C’est cela qui m’a frappée dans l’exposition des brouillons du Fragments d’un discours amoureux de Roland Barthes. Un pèlerinage en huit vitrines, une ronde penchée sur des feuillets. Le visiteur suit l’élaboration du livre, de l’idée du séminaire au tapuscrit corrigé, en passant par toutes les phases du travail, de la lecture du Banquet de Platon — matérialisé par des petites fiches rectangulaires — à l’élaboration de l’index — cela n’était pas encore informatisé. Il s’arrêtera peut-être devant un brouillon, une rature, une réécriture, une phrase biffée.
Que retenir des brouillons de Barthes quand on ambitionne d’écrire ou de chercher ?
L’admirateur contemplera la naissance du monument : l’archive revêt ici une dimension commémorative, mémorielle, presque sacrée. Le spécialiste lira tout un tas de choses qui échappent au commun des mortels. D’autres, comme moi, admireront l’organisation méthodique et puiseront des idées à appliquer à leur propre processus d’écriture et de recherche.

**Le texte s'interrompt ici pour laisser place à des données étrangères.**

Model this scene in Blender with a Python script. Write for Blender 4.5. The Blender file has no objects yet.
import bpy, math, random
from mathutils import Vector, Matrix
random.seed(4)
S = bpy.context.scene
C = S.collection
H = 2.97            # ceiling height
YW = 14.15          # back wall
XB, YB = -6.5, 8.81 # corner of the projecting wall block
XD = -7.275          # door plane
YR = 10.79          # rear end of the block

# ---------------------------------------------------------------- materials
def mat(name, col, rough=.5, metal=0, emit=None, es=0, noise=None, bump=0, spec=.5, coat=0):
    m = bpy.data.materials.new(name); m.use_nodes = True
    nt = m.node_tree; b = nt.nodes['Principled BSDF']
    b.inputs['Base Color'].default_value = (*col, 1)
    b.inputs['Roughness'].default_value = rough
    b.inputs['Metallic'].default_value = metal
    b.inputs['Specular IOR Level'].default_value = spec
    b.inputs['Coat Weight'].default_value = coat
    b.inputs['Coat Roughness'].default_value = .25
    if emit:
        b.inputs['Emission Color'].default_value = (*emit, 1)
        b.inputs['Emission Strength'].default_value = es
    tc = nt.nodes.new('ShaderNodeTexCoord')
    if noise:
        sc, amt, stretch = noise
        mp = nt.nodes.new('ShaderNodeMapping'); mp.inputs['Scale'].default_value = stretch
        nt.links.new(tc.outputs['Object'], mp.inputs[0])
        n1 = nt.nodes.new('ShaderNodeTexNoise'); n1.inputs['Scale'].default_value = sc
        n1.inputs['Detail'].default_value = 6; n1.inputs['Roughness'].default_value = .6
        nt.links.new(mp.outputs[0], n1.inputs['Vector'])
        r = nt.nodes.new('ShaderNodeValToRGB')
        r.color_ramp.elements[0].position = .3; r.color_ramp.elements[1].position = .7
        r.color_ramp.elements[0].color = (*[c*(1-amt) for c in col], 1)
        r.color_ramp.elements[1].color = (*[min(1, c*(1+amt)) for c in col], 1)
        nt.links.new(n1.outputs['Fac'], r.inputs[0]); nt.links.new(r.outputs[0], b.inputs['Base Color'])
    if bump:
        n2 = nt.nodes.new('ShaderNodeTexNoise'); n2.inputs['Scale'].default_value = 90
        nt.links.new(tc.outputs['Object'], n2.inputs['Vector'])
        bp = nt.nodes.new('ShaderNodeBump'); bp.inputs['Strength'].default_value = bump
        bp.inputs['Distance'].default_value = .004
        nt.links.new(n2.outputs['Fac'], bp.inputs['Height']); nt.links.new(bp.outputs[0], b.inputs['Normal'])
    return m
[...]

Barthes tenait une liste de ses séminaires : dans un cahier d’écolier, il lisait chaque cours donné. Les brouillons de chaque séance étaient classés dans des pochettes colorées. Quant aux ouvrages lus, ils faisaient l’objet de notes sur des petits cartons blancs, qu’il classait ensuite dans des boîtes sans couvercle, tapissées d’aquarelles ou de gravures coloriées.
Ensuite s’élabore le texte, par fragments, sur des feuillets de papier blanc, aérés. Les idées s’étoffent progressivement. Puis voici le premier brouillon, écrit d’une plume régulière, à l’encre bleue. Des bandes de papier — on les appelle des paperolles — se superposent aux textes quand l’auteur a réécrit le paragraphe. Un épais marqueur bleu barre les phrases éliminées, de nouveaux mots sont tracés dans la marge de gauche, toujours laissée large, sûrement en prévision de ces corrections et réécritures. Enfin, le dernier état du texte, tapé à la machine et encore, une ultime fois, corrigé, remanié. Il y a enfin ce travail de fourmi aujourd’hui en grande partie automatisé, d’élaboration de l’index.
Je m’étonne de sa méthode de prise de notes : rédigeait-il une fiche par idée ? Par chapitre ? Par page ? Ce système de boîte est fort intéressant : le lecteur extrait l’essence de l’ouvrage, sur des fiches qui fonctionnent peut-être comme une seconde mémoire. J’aimerai vraiment feuilleter ces fiches : Barthes recopiait-il des extraits ? Préférait-il résumer des passages ? Ou encore notait-il ici les idées que ses lectures lui inspiraient ? Je serais bien curieuse de connaître les stratégies mises en œuvre, la prise de notes ayant toujours été pour moi une pratique chronophage — je suis tentée d’en prendre plus que pas assez. En outre, je trouve toujours malaisé de mêler ce que l’on apprend de la lecture à ce qu’elle nous inspire : je cherche encore la méthode infaillible pour consigner concomitamment et efficacement le produit de la lecture et les réflexions qui s’engrangent en moi.
L’autre chose que j’ai retenue de ces minutes passées penchée sur les brouillons de Barthes, c’est la grande régularité de ses brouillons, parfaitement tenus. Marges larges à gauche : une place indispensable pour les remarques ultérieures. Usage du marqueur bleu pour rayer fermement les mots rejetés. Le brouillon y gagne en lisibilité et en clarté : pas de gribouillis parasite ni de renvois intempestifs !
Je n’ai jamais rien lu de Barthes, mais ses brouillons m’ont beaucoup appris.